Abuse Survivors Protest Vatican
Title: Clergy Abuse Survivors Mark Summit Anniversary With Protest at Vatican
Author: Edward Pentin
Publisher: National Catholic Register
Date: 24FEB2020
According to the victims, there has been insufficient progress in making meaningful changes since the 2019 summit.
VATICAN CITY — A group of clerical abuse survivors gathered in Rome on Feb. 21, one year after the Vatican summit of bishops on clerical sex abuse, to accuse Pope Francis of knowing about the abuse of Argentine deaf children by an Italian priest but not acting to stop it.
The group, who included some of the Argentinian survivors as well as advocacy leaders for abuse victims, also said little progress had been made since the Feb. 21-24 summit last year on protection of minors in the Church.
In a Feb. 13 statement, the survivors argued that the Vatican and Pope Francis could have acted to prevent the widespread sexual and physical violence perpetrated against them at the Antonio Provolo Institute, an educational and religious institution for the deaf in the province of Mendoza, Argentina.
More than 20 deaf victims testified last year to being sexually assaulted and physically abused at the Institute from 2005 to 2016, some from the age of five. Nine more alleged offenders and are expected to go to trial, including two nuns, later this month.

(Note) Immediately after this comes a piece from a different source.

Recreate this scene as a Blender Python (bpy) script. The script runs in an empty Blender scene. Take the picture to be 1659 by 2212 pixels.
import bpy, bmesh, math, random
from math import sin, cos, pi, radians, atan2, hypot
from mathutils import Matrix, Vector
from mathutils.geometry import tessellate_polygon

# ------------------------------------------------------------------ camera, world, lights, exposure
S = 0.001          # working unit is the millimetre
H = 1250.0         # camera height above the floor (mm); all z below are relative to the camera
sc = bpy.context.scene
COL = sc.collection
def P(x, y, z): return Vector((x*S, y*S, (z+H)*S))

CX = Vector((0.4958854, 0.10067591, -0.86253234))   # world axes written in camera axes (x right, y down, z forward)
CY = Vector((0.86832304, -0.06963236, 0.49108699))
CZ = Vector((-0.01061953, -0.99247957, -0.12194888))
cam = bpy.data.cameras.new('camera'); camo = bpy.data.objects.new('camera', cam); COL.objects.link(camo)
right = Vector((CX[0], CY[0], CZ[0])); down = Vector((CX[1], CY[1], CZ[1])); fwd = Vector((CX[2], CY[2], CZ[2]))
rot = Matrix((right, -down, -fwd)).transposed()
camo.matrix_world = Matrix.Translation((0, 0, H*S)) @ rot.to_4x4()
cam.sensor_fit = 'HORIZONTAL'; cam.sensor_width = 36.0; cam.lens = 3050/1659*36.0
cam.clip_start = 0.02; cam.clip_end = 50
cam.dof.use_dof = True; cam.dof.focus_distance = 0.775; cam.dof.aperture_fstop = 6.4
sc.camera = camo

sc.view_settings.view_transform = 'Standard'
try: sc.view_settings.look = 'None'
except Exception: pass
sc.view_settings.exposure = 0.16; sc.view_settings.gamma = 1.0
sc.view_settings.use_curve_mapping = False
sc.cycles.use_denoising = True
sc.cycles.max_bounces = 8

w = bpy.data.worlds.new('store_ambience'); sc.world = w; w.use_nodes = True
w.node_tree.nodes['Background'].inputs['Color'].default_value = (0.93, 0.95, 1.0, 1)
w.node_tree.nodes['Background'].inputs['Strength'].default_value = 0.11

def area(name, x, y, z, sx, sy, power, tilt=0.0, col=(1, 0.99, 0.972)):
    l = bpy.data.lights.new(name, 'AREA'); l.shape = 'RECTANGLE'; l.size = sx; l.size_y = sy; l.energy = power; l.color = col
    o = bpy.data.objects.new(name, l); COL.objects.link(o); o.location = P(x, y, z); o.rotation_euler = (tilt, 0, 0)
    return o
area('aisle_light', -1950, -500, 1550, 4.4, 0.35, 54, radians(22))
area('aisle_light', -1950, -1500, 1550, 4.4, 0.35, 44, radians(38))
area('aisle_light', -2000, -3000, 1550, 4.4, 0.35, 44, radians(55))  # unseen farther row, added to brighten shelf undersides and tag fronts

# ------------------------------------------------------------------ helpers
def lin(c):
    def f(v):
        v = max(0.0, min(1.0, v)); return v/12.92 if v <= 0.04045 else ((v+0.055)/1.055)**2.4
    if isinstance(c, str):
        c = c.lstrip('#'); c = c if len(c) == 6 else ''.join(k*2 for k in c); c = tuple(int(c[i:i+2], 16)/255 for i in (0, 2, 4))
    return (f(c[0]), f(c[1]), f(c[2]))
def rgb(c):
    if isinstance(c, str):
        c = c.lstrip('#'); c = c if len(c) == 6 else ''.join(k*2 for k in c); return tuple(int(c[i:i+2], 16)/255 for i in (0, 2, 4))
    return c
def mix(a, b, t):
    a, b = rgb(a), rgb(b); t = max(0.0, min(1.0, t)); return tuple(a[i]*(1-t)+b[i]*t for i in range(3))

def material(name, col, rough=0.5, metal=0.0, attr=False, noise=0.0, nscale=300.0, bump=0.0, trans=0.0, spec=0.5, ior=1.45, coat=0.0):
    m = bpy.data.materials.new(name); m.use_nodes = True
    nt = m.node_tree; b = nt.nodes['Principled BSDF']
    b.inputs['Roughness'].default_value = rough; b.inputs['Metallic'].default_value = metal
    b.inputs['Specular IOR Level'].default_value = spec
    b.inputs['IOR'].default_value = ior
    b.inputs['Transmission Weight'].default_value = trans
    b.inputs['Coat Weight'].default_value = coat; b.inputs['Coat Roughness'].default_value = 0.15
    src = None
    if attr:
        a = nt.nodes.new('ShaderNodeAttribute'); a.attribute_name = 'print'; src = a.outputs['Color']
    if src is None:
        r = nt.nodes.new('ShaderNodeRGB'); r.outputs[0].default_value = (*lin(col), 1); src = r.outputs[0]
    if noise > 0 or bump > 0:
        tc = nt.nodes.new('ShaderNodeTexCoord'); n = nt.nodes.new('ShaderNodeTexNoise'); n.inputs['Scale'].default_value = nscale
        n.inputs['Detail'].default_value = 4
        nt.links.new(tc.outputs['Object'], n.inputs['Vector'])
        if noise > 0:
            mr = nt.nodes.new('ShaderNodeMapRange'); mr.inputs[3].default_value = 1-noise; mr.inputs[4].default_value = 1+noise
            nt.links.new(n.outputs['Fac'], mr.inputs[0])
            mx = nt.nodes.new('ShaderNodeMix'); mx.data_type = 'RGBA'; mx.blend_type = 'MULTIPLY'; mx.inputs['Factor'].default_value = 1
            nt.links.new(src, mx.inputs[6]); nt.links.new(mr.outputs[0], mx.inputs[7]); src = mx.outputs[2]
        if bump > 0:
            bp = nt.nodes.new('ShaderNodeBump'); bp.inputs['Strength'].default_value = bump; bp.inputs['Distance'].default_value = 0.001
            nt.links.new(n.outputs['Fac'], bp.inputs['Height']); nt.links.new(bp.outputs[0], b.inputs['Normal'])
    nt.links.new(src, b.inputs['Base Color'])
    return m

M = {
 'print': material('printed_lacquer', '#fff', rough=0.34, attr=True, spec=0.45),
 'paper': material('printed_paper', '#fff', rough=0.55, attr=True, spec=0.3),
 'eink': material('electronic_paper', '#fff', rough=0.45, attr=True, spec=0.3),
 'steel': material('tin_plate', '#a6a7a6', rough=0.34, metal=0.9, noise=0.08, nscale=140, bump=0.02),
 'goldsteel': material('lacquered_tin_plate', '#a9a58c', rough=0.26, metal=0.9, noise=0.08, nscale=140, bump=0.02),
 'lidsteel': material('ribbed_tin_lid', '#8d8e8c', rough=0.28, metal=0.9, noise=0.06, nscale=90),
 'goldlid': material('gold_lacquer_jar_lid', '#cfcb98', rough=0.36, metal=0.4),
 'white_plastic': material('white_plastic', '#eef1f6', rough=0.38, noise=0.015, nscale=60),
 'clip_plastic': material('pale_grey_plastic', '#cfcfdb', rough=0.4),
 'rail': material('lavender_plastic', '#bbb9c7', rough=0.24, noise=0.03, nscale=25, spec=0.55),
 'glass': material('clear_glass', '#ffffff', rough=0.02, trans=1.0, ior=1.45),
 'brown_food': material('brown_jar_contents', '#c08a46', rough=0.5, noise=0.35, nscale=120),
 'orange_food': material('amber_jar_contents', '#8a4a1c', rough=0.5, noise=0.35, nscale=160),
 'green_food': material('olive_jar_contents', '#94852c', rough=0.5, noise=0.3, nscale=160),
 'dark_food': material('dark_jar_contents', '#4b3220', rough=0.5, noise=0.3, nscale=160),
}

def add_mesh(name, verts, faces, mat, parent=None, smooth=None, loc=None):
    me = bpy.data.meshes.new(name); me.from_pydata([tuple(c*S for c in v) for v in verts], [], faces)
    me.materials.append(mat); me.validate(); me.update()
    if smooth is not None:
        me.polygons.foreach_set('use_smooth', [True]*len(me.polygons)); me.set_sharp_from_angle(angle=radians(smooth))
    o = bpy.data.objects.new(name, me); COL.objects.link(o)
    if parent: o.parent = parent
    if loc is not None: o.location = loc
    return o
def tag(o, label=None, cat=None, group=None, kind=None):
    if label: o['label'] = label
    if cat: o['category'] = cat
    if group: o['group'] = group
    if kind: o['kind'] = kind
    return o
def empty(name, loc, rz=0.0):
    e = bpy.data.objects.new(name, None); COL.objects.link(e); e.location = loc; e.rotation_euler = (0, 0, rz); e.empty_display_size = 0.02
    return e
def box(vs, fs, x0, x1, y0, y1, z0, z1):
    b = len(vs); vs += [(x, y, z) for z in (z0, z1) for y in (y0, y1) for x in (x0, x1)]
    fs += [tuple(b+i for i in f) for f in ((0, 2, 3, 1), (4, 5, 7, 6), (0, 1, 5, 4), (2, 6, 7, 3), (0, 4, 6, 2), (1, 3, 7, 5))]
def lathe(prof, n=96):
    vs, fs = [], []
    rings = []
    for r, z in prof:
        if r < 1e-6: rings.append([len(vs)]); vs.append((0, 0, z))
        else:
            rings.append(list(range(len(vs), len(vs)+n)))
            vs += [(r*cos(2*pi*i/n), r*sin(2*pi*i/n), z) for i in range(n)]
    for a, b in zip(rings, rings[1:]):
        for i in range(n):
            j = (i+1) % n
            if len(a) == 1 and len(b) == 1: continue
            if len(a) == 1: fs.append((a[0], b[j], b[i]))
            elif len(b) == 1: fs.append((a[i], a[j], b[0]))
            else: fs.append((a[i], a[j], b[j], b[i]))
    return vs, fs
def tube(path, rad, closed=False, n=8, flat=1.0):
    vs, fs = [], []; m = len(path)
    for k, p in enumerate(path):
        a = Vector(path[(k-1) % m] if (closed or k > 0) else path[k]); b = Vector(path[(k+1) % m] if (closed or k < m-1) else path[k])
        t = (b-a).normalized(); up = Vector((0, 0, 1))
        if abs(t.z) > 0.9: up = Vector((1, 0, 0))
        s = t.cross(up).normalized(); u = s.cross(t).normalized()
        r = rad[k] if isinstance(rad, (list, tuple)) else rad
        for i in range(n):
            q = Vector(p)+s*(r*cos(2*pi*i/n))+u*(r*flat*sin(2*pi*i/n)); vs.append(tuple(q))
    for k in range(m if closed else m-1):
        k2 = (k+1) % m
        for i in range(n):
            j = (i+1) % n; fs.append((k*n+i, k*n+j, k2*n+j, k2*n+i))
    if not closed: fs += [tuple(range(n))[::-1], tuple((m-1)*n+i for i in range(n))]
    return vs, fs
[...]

“The Holy See and Pope Francis were notified repeatedly by Corradi’s Italian victims that the priest had transferred to Argentina, where he again was working at schools for deaf children,” maintained the advocacy group for abuse survivors, Ending Clergy Abuse, in a Feb. 13 press release.
The group, which included some of the Italian deaf survivors from Verona, said the Pope and Vatican officials “knew of the abuse” but continued to “enable the obstruction of justice” by sending two Vatican envoys to investigate the allegations in 2017 rather than “cooperate fully with the criminal investigation.” Instead, they said, the envoys “withheld crucial information from prosecutors.”
The abuse survivors, along with representatives from Xumek, a Mendoza-based human rights organization, Ending Clergy Abuse: Global Justice Project (ECA), The Archangel Foundation and BishopAccountability.org, had come to Rome after many of them had spent three days meeting with U.N. officials in Geneva where they presented evidence from their own abuse and human rights violations.
They argued that the Holy See had violated at least two U.N. human rights treaties to which it is a signatory, and that some of the crimes in Mendoza occurred after the Holy See was explicitly rebuked and warned by the U.N. in 2014 for “systematically” placing the Church’s reputation over the protection of child victims.
Meeting on Feb. 21 in front of the Congregation for the Doctrine of the Faith, they called for a meeting with the Pope, and to have access to their files in the CDF now that the “pontifical secret” has been lifted — one of a series of measures that came out of the February summit.
Measures Taken Since the Summit
The Pope lifted the pontifical secret restriction in December so that documents in a penal trial can be accessed by authorities and interested parties (but not the public). The pontifical secret is a rule of confidentiality protecting sensitive information regarding Church governance, similar to “classified” or “confidential” documents in civil governments.